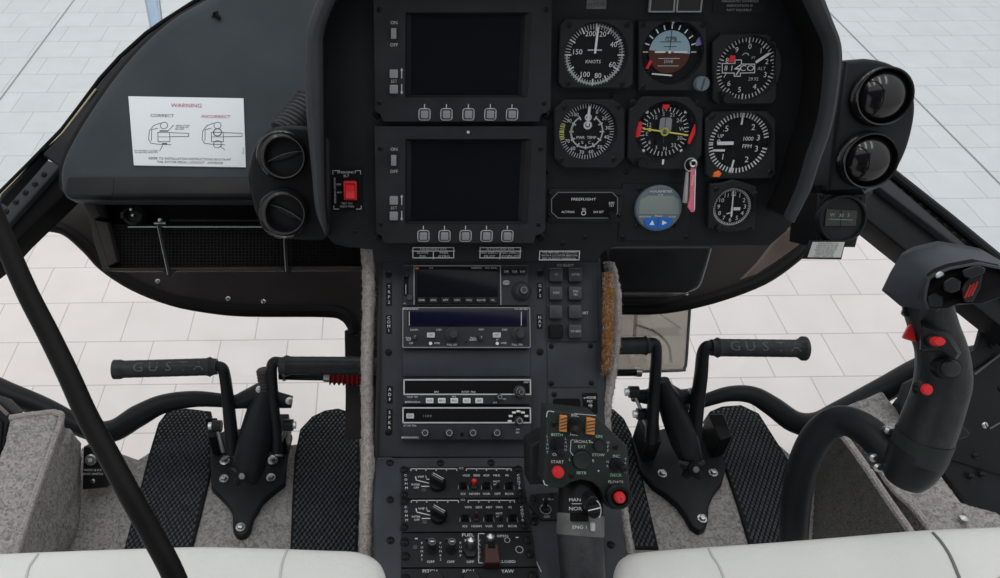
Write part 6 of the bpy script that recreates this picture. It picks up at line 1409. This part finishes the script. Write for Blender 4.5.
M['liner'] = mat('liner_grey', (.16, .16, .165), .8)
# ================================================================== CABIN ROOF AND REAR (unseen, added to darken the cockpit)
f = world((.09, -.3, 2.02)); b = MB('liner'); b.loft([[(-.75, y, z0), (.75, y, z0), (.75, y, z0 + .05), (-.75, y, z0 + .05)] for y, z0 in ((-1.2, -.02), (-.6, 0), (.0, -.01), (.4, -.03))])
struct(b.build('ceiling', matrix=f.M()), 'unseen grey cabin roof lining added to darken the cockpit', 'ceiling')
f = world((.09, -1.5, 1.2)); b = MB('liner'); b.box(-.75, 0, .75, .04, -.7, .82)
struct(b.build('wall_back', matrix=f.M()), 'unseen grey cabin rear bulkhead added to darken the cockpit', 'wall')
# ================================================================== LIGHT
w = bpy.data.worlds.new('world'); SC.world = w; w.use_nodes = True; nt = w.node_tree; bg = nt.nodes['Background']
tc = nt.nodes.new('ShaderNodeTexCoord'); sx = nt.nodes.new('ShaderNodeSeparateXYZ'); rp = nt.nodes.new('ShaderNodeValToRGB')
nt.links.new(tc.outputs['Generated'], sx.inputs[0]); mr = nt.nodes.new('ShaderNodeMapRange'); mr.inputs['From Min'].default_value = -1; nt.links.new(sx.outputs['Z'], mr.inputs['Value']); nt.links.new(mr.outputs['Result'], rp.inputs['Fac'])
rp.color_ramp.elements[0].position = .45; rp.color_ramp.elements[0].color = (.55, .55, .55, 1); rp.color_ramp.elements[1].position = .9; rp.color_ramp.elements[1].color = (.96, .98, 1, 1)
nt.links.new(rp.outputs['Color'], bg.inputs['Color']); bg.inputs['Strength'].default_value = .86
for i, (x, y) in enumerate(((-2.2, .5), (-.8, .5), (.6, .5), (2.0, .5), (-2.2, 4.5), (-.8, 4.5), (.6, 4.5), (2.0, 4.5))):  # unseen overhead strips, added for highlights on the glossy vents
    l = bpy.data.lights.new('added_strip_light', 'AREA'); l.shape = 'RECTANGLE'; l.size = .3; l.size_y = 2.4; l.energy = 14; l.color = (1, .98, .95)
    o = bpy.data.objects.new('added_strip_light', l); COL.objects.link(o); o.location = (x, y, 5.2)
vs = SC.view_settings; vs.view_transform = 'Standard'; vs.look = 'None'; vs.gamma = 1; vs.use_curve_mapping = False; vs.exposure = .12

■ ■ ■ ■

** Task to carry out **
Exactly as written, return every line of the listing, but not the pictures.

** Response to the exercise **
Write part 6 of the bpy script that recreates this picture. It picks up at line 1409. This part finishes the script. Write for Blender 4.5.
M['liner'] = mat('liner_grey', (.16, .16, .165), .8)
# ================================================================== CABIN ROOF AND REAR (unseen, added to darken the cockpit)
f = world((.09, -.3, 2.02)); b = MB('liner'); b.loft([[(-.75, y, z0), (.75, y, z0), (.75, y, z0 + .05), (-.75, y, z0 + .05)] for y, z0 in ((-1.2, -.02), (-.6, 0), (.0, -.01), (.4, -.03))])
struct(b.build('ceiling', matrix=f.M()), 'unseen grey cabin roof lining added to darken the cockpit', 'ceiling')
f = world((.09, -1.5, 1.2)); b = MB('liner'); b.box(-.75, 0, .75, .04, -.7, .82)
struct(b.build('wall_back', matrix=f.M()), 'unseen grey cabin rear bulkhead added to darken the cockpit', 'wall')
# ================================================================== LIGHT
w = bpy.data.worlds.new('world'); SC.world = w; w.use_nodes = True; nt = w.node_tree; bg = nt.nodes['Background']
tc = nt.nodes.new('ShaderNodeTexCoord'); sx = nt.nodes.new('ShaderNodeSeparateXYZ'); rp = nt.nodes.new('ShaderNodeValToRGB')
nt.links.new(tc.outputs['Generated'], sx.inputs[0]); mr = nt.nodes.new('ShaderNodeMapRange'); mr.inputs['From Min'].default_value = -1; nt.links.new(sx.outputs['Z'], mr.inputs['Value']); nt.links.new(mr.outputs['Result'], rp.inputs['Fac'])
rp.color_ramp.elements[0].position = .45; rp.color_ramp.elements[0].color = (.55, .55, .55, 1); rp.color_ramp.elements[1].position = .9; rp.color_ramp.elements[1].color = (.96, .98, 1, 1)
nt.links.new(rp.outputs['Color'], bg.inputs['Color']); bg.inputs['Strength'].default_value = .86
for i, (x, y) in enumerate(((-2.2, .5), (-.8, .5), (.6, .5), (2.0, .5), (-2.2, 4.5), (-.8, 4.5), (.6, 4.5), (2.0, 4.5))):  # unseen overhead strips, added for highlights on the glossy vents
    l = bpy.data.lights.new('added_strip_light', 'AREA'); l.shape = 'RECTANGLE'; l.size = .3; l.size_y = 2.4; l.energy = 14; l.color = (1, .98, .95)
    o = bpy.data.objects.new('added_strip_light', l); COL.objects.link(o); o.location = (x, y, 5.2)
vs = SC.view_settings; vs.view_transform = 'Standard'; vs.look = 'None'; vs.gamma = 1; vs.use_curve_mapping = False; vs.exposure = .12